— BEGIN —
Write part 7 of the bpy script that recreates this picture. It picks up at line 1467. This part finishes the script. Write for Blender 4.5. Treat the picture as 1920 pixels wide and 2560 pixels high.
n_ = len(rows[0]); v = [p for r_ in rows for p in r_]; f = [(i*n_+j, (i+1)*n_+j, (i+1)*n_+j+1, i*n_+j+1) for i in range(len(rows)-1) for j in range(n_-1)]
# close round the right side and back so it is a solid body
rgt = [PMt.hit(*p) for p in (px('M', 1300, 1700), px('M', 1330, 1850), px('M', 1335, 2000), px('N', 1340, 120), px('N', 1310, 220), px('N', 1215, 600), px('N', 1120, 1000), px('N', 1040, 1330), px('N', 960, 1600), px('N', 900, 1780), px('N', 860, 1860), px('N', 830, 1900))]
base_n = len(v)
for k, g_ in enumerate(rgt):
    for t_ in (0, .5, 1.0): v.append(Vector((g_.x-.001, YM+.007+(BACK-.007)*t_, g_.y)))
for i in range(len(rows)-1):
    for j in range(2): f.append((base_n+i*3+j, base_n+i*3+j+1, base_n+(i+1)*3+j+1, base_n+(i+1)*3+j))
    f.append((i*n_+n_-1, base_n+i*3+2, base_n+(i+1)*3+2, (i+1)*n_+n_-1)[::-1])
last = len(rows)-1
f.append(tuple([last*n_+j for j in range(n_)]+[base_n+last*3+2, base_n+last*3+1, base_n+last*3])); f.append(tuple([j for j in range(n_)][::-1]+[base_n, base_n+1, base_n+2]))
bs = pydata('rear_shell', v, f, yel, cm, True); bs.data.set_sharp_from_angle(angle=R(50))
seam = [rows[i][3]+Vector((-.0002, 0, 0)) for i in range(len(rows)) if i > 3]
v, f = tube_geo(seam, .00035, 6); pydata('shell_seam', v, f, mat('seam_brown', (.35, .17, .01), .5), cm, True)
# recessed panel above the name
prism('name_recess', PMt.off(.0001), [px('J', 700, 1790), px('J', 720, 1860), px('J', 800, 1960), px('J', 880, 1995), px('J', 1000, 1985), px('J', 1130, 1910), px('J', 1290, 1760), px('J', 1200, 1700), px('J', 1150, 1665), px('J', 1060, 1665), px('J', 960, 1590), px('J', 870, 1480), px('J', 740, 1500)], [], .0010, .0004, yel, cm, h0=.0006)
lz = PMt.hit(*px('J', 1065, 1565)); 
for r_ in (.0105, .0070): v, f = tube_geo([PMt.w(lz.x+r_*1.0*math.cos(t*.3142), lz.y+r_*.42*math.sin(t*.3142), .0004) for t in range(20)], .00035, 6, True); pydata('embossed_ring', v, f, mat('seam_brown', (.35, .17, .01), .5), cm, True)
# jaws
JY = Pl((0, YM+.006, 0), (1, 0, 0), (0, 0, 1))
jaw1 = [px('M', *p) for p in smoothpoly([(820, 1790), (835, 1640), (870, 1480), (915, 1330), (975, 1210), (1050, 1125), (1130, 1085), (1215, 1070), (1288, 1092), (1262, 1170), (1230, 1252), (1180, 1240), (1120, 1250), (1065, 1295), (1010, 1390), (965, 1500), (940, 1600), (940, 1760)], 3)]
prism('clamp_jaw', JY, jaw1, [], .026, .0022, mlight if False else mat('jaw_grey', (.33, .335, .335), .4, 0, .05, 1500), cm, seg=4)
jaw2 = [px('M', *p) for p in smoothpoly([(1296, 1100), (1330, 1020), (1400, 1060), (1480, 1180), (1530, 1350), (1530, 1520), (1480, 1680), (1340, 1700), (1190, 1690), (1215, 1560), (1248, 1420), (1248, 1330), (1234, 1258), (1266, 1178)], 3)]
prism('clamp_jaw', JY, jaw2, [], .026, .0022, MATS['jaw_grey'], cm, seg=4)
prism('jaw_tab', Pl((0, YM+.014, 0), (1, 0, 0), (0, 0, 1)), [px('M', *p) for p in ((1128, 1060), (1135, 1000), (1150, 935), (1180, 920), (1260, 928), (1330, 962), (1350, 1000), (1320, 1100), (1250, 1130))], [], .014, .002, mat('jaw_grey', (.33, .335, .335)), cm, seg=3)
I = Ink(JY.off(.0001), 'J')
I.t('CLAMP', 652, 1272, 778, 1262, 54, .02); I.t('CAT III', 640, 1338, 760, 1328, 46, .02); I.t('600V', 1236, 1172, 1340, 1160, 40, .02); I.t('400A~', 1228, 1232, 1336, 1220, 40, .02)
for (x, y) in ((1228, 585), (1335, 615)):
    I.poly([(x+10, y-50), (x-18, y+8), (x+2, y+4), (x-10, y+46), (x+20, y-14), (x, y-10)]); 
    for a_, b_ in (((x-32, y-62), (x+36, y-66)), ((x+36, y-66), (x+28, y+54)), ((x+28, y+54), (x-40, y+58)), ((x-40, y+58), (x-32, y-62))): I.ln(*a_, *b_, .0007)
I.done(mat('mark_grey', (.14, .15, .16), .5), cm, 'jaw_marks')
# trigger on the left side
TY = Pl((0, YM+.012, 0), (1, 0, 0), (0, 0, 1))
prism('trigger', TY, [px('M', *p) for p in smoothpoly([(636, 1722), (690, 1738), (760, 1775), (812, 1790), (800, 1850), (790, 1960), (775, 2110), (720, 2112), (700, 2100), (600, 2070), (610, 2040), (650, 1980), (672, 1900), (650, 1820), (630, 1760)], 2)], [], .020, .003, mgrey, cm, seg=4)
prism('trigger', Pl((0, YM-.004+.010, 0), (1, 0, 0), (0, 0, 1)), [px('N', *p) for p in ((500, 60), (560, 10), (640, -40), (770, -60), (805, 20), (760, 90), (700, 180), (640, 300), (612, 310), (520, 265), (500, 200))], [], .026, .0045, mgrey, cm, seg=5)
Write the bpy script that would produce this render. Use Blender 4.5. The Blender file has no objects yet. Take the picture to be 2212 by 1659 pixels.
— END —
_Stated goal_: Give the material above again, word for word.

_Exercise solution_:
Write part 7 of the bpy script that recreates this picture. It picks up at line 1467. This part finishes the script. Write for Blender 4.5. Treat the picture as 1920 pixels wide and 2560 pixels high.
n_ = len(rows[0]); v = [p for r_ in rows for p in r_]; f = [(i*n_+j, (i+1)*n_+j, (i+1)*n_+j+1, i*n_+j+1) for i in range(len(rows)-1) for j in range(n_-1)]
# close round the right side and back so it is a solid body
rgt = [PMt.hit(*p) for p in (px('M', 1300, 1700), px('M', 1330, 1850), px('M', 1335, 2000), px('N', 1340, 120), px('N', 1310, 220), px('N', 1215, 600), px('N', 1120, 1000), px('N', 1040, 1330), px('N', 960, 1600), px('N', 900, 1780), px('N', 860, 1860), px('N', 830, 1900))]
base_n = len(v)
for k, g_ in enumerate(rgt):
    for t_ in (0, .5, 1.0): v.append(Vector((g_.x-.001, YM+.007+(BACK-.007)*t_, g_.y)))
for i in range(len(rows)-1):
    for j in range(2): f.append((base_n+i*3+j, base_n+i*3+j+1, base_n+(i+1)*3+j+1, base_n+(i+1)*3+j))
    f.append((i*n_+n_-1, base_n+i*3+2, base_n+(i+1)*3+2, (i+1)*n_+n_-1)[::-1])
last = len(rows)-1
f.append(tuple([last*n_+j for j in range(n_)]+[base_n+last*3+2, base_n+last*3+1, base_n+last*3])); f.append(tuple([j for j in range(n_)][::-1]+[base_n, base_n+1, base_n+2]))
bs = pydata('rear_shell', v, f, yel, cm, True); bs.data.set_sharp_from_angle(angle=R(50))
seam = [rows[i][3]+Vector((-.0002, 0, 0)) for i in range(len(rows)) if i > 3]
v, f = tube_geo(seam, .00035, 6); pydata('shell_seam', v, f, mat('seam_brown', (.35, .17, .01), .5), cm, True)
# recessed panel above the name
prism('name_recess', PMt.off(.0001), [px('J', 700, 1790), px('J', 720, 1860), px('J', 800, 1960), px('J', 880, 1995), px('J', 1000, 1985), px('J', 1130, 1910), px('J', 1290, 1760), px('J', 1200, 1700), px('J', 1150, 1665), px('J', 1060, 1665), px('J', 960, 1590), px('J', 870, 1480), px('J', 740, 1500)], [], .0010, .0004, yel, cm, h0=.0006)
lz = PMt.hit(*px('J', 1065, 1565)); 
for r_ in (.0105, .0070): v, f = tube_geo([PMt.w(lz.x+r_*1.0*math.cos(t*.3142), lz.y+r_*.42*math.sin(t*.3142), .0004) for t in range(20)], .00035, 6, True); pydata('embossed_ring', v, f, mat('seam_brown', (.35, .17, .01), .5), cm, True)
# jaws
JY = Pl((0, YM+.006, 0), (1, 0, 0), (0, 0, 1))
jaw1 = [px('M', *p) for p in smoothpoly([(820, 1790), (835, 1640), (870, 1480), (915, 1330), (975, 1210), (1050, 1125), (1130, 1085), (1215, 1070), (1288, 1092), (1262, 1170), (1230, 1252), (1180, 1240), (1120, 1250), (1065, 1295), (1010, 1390), (965, 1500), (940, 1600), (940, 1760)], 3)]
prism('clamp_jaw', JY, jaw1, [], .026, .0022, mlight if False else mat('jaw_grey', (.33, .335, .335), .4, 0, .05, 1500), cm, seg=4)
jaw2 = [px('M', *p) for p in smoothpoly([(1296, 1100), (1330, 1020), (1400, 1060), (1480, 1180), (1530, 1350), (1530, 1520), (1480, 1680), (1340, 1700), (1190, 1690), (1215, 1560), (1248, 1420), (1248, 1330), (1234, 1258), (1266, 1178)], 3)]
prism('clamp_jaw', JY, jaw2, [], .026, .0022, MATS['jaw_grey'], cm, seg=4)
prism('jaw_tab', Pl((0, YM+.014, 0), (1, 0, 0), (0, 0, 1)), [px('M', *p) for p in ((1128, 1060), (1135, 1000), (1150, 935), (1180, 920), (1260, 928), (1330, 962), (1350, 1000), (1320, 1100), (1250, 1130))], [], .014, .002, mat('jaw_grey', (.33, .335, .335)), cm, seg=3)
I = Ink(JY.off(.0001), 'J')
I.t('CLAMP', 652, 1272, 778, 1262, 54, .02); I.t('CAT III', 640, 1338, 760, 1328, 46, .02); I.t('600V', 1236, 1172, 1340, 1160, 40, .02); I.t('400A~', 1228, 1232, 1336, 1220, 40, .02)
for (x, y) in ((1228, 585), (1335, 615)):
    I.poly([(x+10, y-50), (x-18, y+8), (x+2, y+4), (x-10, y+46), (x+20, y-14), (x, y-10)]); 
    for a_, b_ in (((x-32, y-62), (x+36, y-66)), ((x+36, y-66), (x+28, y+54)), ((x+28, y+54), (x-40, y+58)), ((x-40, y+58), (x-32, y-62))): I.ln(*a_, *b_, .0007)
I.done(mat('mark_grey', (.14, .15, .16), .5), cm, 'jaw_marks')
# trigger on the left side
TY = Pl((0, YM+.012, 0), (1, 0, 0), (0, 0, 1))
prism('trigger', TY, [px('M', *p) for p in smoothpoly([(636, 1722), (690, 1738), (760, 1775), (812, 1790), (800, 1850), (790, 1960), (775, 2110), (720, 2112), (700, 2100), (600, 2070), (610, 2040), (650, 1980), (672, 1900), (650, 1820), (630, 1760)], 2)], [], .020, .003, mgrey, cm, seg=4)
prism('trigger', Pl((0, YM-.004+.010, 0), (1, 0, 0), (0, 0, 1)), [px('N', *p) for p in ((500, 60), (560, 10), (640, -40), (770, -60), (805, 20), (760, 90), (700, 180), (640, 300), (612, 310), (520, 265), (500, 200))], [], .026, .0045, mgrey, cm, seg=5)
Write the bpy script that would produce this render. Use Blender 4.5. The Blender file has no objects yet. Take the picture to be 2212 by 1659 pixels.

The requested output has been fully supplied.